Na sua opinião, como temas relacionados aos direitos humanos vêm sendo trabalhados na formação de psicólogas/os? De que maneira essas pautas podem ser incluídas de forma transversal e não ficarem limitadas a uma disciplina?
 
É sempre difícil responder a uma questão geral sobre o que acontece nos cursos de Psicologia, porque eles são muitos e bastante diversos. Temos atualmente cerca de 1.300 cursos de graduação na área, espalhados por todo o território nacional, portanto com realidades regionais muito diferentes. Temos cursos de excelência e cursos bastante precários, com condições insatisfatórias, e todas as possibilidades no contínuo entre esses dois extremos.
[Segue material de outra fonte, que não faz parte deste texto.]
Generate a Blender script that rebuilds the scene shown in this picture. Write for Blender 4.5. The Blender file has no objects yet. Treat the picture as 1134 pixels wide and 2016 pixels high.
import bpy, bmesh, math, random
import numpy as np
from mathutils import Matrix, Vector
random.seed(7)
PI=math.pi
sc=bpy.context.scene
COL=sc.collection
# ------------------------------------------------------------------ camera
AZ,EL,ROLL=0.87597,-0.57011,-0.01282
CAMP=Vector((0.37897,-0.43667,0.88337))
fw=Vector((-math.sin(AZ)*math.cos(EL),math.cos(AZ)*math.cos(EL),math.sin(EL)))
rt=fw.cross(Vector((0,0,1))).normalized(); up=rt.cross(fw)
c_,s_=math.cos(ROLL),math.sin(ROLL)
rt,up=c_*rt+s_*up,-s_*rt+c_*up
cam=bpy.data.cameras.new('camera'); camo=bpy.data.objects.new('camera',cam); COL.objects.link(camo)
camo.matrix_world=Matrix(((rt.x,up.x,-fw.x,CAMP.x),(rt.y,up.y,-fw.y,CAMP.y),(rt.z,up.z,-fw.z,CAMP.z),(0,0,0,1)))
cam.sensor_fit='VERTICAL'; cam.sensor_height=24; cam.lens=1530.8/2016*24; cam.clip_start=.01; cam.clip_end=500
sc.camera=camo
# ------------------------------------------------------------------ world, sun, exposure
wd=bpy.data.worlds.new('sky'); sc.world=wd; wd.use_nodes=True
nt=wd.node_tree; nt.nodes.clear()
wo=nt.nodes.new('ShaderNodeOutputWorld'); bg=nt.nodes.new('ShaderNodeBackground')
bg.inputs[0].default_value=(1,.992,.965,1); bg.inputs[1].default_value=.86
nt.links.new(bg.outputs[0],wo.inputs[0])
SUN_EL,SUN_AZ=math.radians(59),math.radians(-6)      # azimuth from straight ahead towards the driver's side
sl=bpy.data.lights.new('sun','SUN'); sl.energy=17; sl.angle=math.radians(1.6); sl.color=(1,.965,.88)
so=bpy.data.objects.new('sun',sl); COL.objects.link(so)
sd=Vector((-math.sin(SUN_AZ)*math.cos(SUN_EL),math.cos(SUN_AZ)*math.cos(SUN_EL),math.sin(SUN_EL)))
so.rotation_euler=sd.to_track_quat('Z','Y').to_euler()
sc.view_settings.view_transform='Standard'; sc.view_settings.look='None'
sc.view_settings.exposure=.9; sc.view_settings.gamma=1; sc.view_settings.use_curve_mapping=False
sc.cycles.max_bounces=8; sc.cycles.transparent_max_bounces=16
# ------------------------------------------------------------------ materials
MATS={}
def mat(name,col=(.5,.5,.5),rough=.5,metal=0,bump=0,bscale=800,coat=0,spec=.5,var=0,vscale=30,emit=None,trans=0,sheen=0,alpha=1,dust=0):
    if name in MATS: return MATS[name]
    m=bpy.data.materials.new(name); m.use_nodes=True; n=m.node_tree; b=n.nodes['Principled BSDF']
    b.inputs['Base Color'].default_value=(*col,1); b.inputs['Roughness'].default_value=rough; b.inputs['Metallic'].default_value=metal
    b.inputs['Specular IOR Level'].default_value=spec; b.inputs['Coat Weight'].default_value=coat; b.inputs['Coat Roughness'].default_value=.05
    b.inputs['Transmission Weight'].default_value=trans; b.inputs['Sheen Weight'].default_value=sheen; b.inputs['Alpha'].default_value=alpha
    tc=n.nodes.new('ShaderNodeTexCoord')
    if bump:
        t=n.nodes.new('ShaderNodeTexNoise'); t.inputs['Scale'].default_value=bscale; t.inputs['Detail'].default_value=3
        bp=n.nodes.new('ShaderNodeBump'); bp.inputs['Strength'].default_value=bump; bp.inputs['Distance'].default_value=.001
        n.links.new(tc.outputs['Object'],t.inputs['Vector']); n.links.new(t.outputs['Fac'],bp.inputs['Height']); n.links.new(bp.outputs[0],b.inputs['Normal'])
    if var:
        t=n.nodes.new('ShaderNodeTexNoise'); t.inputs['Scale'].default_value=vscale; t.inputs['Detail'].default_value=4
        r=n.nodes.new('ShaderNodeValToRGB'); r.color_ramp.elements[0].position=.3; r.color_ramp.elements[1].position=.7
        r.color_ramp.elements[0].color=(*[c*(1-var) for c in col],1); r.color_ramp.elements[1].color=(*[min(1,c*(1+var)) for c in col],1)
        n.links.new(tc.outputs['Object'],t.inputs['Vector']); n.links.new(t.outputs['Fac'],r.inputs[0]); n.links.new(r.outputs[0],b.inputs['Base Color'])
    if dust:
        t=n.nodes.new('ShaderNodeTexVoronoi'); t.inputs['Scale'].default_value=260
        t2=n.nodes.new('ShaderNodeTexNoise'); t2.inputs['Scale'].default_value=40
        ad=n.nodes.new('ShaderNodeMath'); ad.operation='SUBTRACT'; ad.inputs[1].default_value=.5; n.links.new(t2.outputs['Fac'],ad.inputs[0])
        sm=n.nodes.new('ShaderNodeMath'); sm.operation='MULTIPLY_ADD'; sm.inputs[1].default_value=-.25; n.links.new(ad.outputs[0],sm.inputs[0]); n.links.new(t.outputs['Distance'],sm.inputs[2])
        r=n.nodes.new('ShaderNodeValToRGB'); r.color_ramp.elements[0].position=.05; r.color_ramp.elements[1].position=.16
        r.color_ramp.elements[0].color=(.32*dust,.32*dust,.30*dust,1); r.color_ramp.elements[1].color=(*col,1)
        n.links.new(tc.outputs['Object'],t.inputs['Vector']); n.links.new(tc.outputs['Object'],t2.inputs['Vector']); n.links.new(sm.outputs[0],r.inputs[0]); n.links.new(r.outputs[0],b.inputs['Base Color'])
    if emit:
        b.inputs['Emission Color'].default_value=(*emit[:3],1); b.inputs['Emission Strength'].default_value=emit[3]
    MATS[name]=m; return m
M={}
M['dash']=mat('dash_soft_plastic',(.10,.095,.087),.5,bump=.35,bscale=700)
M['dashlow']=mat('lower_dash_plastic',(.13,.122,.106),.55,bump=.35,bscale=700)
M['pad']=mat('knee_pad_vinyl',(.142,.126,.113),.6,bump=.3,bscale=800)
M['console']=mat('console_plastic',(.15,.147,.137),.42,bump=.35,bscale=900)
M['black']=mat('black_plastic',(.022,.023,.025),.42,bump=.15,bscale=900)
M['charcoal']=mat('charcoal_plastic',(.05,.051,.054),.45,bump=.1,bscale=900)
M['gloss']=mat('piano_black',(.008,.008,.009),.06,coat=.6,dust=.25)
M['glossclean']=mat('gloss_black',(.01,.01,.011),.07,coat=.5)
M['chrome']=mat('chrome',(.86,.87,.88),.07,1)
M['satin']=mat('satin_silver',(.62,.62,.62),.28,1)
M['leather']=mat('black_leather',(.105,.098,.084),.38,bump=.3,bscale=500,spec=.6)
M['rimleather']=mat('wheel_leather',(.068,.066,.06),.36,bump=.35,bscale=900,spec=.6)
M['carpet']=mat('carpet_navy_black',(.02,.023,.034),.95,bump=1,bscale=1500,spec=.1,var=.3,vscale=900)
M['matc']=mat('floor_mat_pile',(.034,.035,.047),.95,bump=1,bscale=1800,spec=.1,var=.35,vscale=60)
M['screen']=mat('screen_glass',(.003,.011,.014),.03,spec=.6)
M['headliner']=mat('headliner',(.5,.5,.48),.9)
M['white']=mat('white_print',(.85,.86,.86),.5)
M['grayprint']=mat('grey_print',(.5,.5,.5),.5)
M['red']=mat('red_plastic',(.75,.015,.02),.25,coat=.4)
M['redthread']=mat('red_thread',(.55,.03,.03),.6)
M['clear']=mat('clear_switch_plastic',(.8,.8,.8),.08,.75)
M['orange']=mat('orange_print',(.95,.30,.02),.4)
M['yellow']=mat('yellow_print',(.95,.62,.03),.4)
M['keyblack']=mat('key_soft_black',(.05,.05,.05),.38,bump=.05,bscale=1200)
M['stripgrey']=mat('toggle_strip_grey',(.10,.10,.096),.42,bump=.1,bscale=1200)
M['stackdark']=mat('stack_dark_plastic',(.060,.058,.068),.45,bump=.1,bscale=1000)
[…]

Cursos públicos e privados, grandes e pequenos, com e sem fins lucrativos, em universidades, em centros universitários e isolados, apenas para citar alguns itens dessa diversidade.
 
Os direitos humanos são, ou deveriam ser, um eixo central no processo de formação. E temos cursos em que isso efetivamente acontece, e outros que passam bem longe disso. A Associação Brasileira de Ensino de Psicologia (ABEP) aborda constantemente esse tema, em seus eventos, na participação em eventos de outras entidades, em nosso boletim. E consideramos que é preciso promover debates e dar muita atenção ao assunto, como fez o Sistema Conselhos em 2023, realizando uma série de eventos regionais. Participei do evento promovido pelo CRP 06, em São Paulo, e pude constatar sua grande contribuição.
 
Minha visão é a de que esse deve ser um tema transversal de todo o processo de formação, deve ser uma orientação central em todas as práticas e estágios, nas ações extensionistas, e deve fazer parte obrigatória de planos de ensino do projeto pedagógico. Mas, para que isso efetivamente aconteça, é preciso desenvolver um trabalho constante com coordenadoras/es de curso e de estágios, com orientadoras/es, supervisoras/es e professoras/es. Elas/es precisam ter conhecimento e consciência sobre a relevância dessa discussão, para que o tema não fique apenas nos projetos e nos planos, mas que efetivamente faça parte das ações, nas relações entre as pessoas envolvidas no processo de formação e na relação com usuárias/os dos serviços e ações das/os psicólogas/os.